◆ **Task details**: Filter for the word "finishes" and keep each matching line.

◆ **Provided material**:
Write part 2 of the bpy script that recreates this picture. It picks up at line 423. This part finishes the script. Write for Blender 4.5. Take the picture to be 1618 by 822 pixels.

* * *

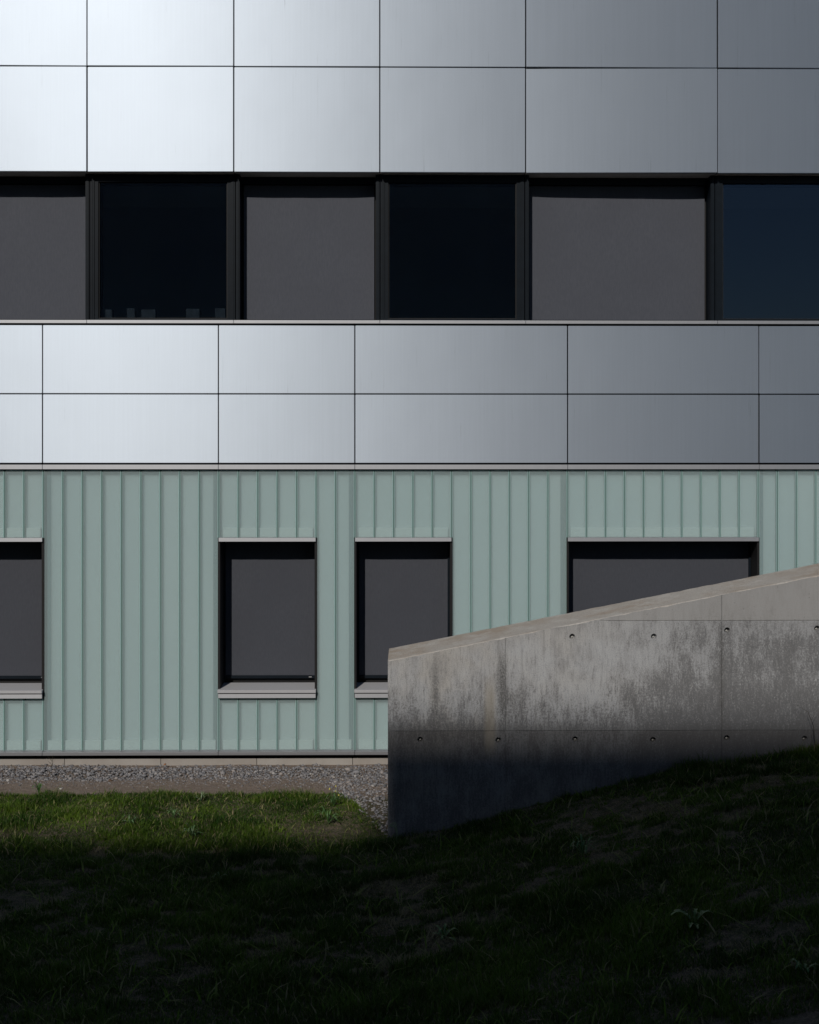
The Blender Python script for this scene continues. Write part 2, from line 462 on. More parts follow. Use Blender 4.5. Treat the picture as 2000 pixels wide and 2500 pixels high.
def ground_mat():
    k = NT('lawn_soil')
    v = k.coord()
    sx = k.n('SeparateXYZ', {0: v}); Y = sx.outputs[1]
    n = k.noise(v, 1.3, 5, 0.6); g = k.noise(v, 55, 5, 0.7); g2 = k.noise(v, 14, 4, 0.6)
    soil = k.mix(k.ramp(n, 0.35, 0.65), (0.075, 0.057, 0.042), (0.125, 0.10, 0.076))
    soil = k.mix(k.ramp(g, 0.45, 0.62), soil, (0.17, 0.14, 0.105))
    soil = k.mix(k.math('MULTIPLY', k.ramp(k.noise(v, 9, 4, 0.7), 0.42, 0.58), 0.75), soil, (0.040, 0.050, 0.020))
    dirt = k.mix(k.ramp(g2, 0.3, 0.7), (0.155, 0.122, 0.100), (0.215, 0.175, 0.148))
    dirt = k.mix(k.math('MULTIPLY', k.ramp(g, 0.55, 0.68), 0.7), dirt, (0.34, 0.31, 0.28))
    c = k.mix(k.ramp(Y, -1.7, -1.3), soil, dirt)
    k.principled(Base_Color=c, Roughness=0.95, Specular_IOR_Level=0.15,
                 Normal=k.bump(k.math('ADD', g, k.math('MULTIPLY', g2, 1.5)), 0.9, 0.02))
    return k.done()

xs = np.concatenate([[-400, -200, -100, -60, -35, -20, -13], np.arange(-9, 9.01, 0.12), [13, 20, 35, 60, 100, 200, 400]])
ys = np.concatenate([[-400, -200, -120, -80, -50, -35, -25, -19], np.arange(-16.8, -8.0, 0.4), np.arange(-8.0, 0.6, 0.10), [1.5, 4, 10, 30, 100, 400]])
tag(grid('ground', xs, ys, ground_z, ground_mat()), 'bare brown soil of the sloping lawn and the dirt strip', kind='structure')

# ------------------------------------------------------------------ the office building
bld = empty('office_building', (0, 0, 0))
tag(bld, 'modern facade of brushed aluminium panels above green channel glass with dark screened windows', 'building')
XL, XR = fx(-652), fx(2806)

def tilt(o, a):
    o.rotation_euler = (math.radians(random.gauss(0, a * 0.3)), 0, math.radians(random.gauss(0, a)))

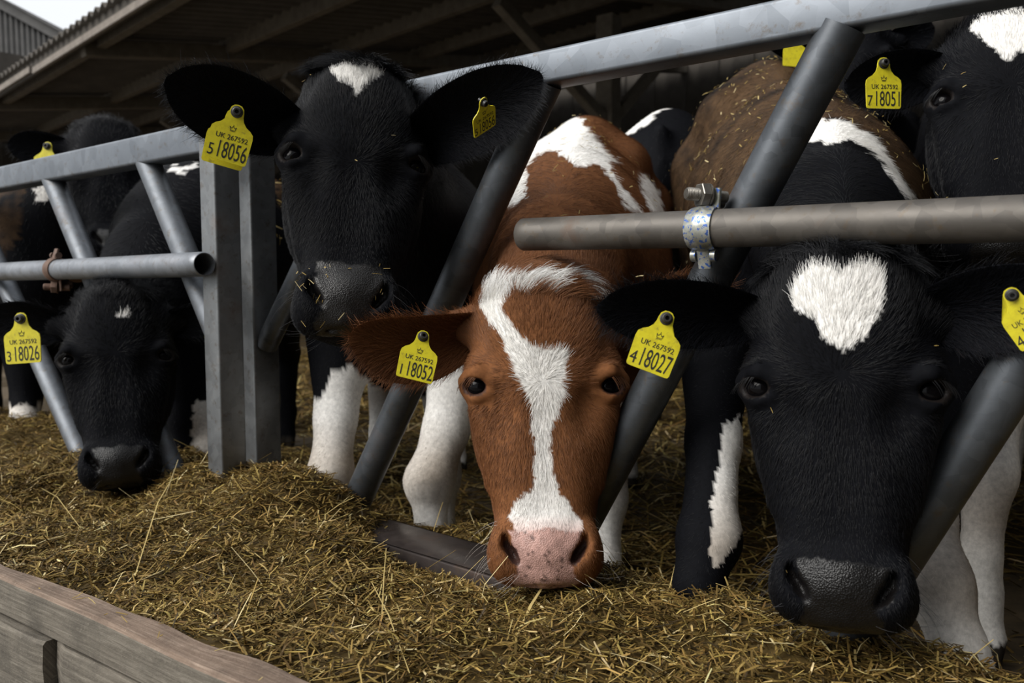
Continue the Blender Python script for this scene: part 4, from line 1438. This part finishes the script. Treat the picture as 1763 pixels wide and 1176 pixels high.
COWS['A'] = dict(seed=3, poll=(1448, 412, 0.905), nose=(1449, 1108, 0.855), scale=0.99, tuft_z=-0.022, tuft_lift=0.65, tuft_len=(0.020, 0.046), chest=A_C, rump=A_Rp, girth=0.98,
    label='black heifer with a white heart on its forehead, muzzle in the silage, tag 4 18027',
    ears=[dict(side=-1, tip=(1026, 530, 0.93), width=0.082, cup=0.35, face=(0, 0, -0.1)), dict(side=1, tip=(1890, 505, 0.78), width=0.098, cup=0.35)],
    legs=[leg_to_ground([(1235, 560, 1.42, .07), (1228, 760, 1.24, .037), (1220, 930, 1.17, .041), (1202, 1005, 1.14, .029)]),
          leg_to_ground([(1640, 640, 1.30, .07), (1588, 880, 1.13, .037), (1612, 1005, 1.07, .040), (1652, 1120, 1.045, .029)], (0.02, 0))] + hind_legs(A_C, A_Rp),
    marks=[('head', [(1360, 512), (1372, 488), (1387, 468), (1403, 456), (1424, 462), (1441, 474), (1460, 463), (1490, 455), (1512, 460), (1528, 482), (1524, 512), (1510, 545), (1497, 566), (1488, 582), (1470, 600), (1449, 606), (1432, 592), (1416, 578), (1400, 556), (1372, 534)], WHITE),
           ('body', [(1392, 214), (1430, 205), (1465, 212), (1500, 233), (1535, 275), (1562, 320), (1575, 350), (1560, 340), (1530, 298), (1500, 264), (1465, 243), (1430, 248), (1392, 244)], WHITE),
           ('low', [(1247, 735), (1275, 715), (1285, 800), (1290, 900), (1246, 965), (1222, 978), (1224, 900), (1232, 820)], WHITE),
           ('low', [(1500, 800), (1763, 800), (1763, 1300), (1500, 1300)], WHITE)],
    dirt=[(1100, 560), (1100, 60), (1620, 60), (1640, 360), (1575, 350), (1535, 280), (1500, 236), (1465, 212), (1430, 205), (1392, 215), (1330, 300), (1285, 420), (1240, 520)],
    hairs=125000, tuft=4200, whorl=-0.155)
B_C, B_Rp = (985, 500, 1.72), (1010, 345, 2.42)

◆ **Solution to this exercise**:
Write part 2 of the bpy script that recreates this picture. It picks up at line 423. This part finishes the script. Write for Blender 4.5. Take the picture to be 1618 by 822 pixels.
Continue the Blender Python script for this scene: part 4, from line 1438. This part finishes the script. Treat the picture as 1763 pixels wide and 1176 pixels high.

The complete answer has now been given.